Biz bu durumun benzerine Jakaranda ağaçlarının alınmasında Başkan Danışmanı Ali Coşkun ve Belediye Başkan Yardımcısı Yusuf Deveci işbirliğinde de rastlamıştık.

Bu konu hakkındaki en doğru bilgileri, her ortamda dürüstlükten, şeffaflıktan bahseden Ahmet Deniz Atabay’ın Belediye araçlarının tamiri için ödenen paraları ve faturalarının içeriğini kamuoyu ile paylaşması açığa çıkaracaktır. Belgeler tarafımıza gönderilirse, bizler de sizlerle paylaşırız.

Bu tür ihbarların bize değil de, halkın kendilerine muhalefet görevi verdiği meclis üyelerine güvenilip onlara yapılmasını çok isterdik. Başta AK Parti ilçe Başkanı olmak üzere AK Partili ve MHP’li Belediye Meclis Üyelerinin Atabay’a, CHP’li meclis üyelerinden daha sadık oldukları, enerjilerini kendi işlerini ve projelerini belediyeden sorunsuz geçmesi yönünde harcadıkları Didim kamuoyunca da kabul edilmiş durumda.

Durum böyle olunca da, önceki yazılarımızda dile getirdiğimiz gibi Ahmet Deniz Atabay köpeksiz köy bulmuş, değneksiz geziyor rahatlığında ve kendi cumhuriyetini kurmuş Didim’de ne kanun ne de ahlâki değerleri takıyor. Bu duruma dur diyen bir Allah’ın kulu da çıkmıyor. Yani birileri tarafından hala korunup kollanmayadevam ediliyor.

CHP Genel Başkanı Kemal Kılıçdaroğlu Kayseri’de yaptığı konuşmada bir de sıkılmadan Didim Belediye Başkanı Ahmet Deniz Atabay gibi belediye başkanlarının hepsine teker teker kefil olduğunu söylüyor. Ortada delilli, tanıklı, teknik takipli, bilirkişi raporlu ve mahkeme tespitli yolsuzluk dosyaları varken CHP’ye zarar veren böyle belediye başkanlarını partisinden ihraç edeceği yerde onlara sahip çıkması kendisinin de nasıl bir zihniyet taşıdığını apaçık gözler önüne seriyor.

Peki sürekli siyasi ahlâktan bahseden CHP Genel Başkanı Kemal Kılıçdaroğlu, siyasi ahlâkın erdemlerine uyup her şey ortada iken neden gereğini yapmıyor ya da yapamıyor? Orasını artık siz düşünün.

Aydın Şafak olarak biz düşüncemizi yine de söyleyelim ve soralım.
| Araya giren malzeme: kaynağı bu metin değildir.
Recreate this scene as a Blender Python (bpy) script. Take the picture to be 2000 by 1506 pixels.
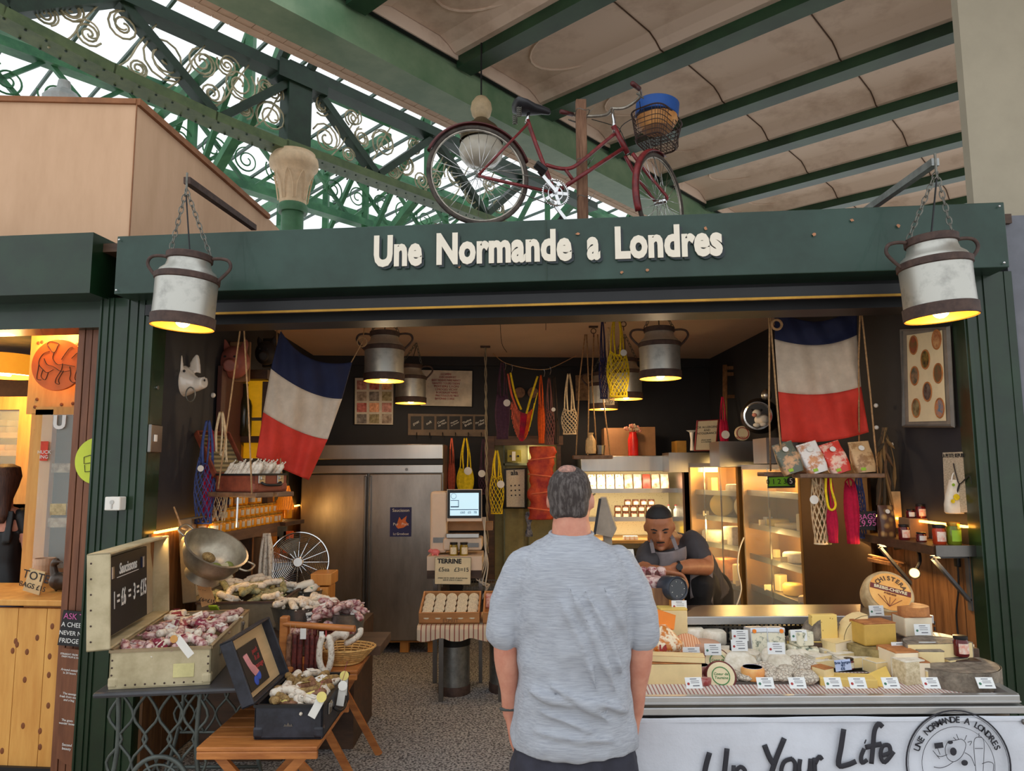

Demek oluyor ki Kılıçdaroğlu, siyaseten kefil olduğu belediye başkanlarının, tecavüz iddiaları, imar yolsuzlukları, rant paylaşımları, vurgunlar, evrakta sahtecilikler, usulsüzlükler ve diğer suçlara yönelik dosyalarına kefil oluyor. Siyasi ahlâkın gereğini neden yapmıyor?

Adalet herkes için eşit sağlandığında değer taşır.

Kamuoyuna yansıyan ya da şahit olduğumuz birçok olayda adaletin terazisinde bir sıkıntı olduğunu görmek bizleri üzse de, asla adalete olan güvenimizden taviz vermeden, başta Didim Belediye Başkanı Ahmet Deniz Atabay gibiler olmak üzere kamu gücünü şahsi davaları olarak gördüğü konular üzerinde kullanmaya kalkanların hesap vereceği günlere inanmaya devam edeceğiz.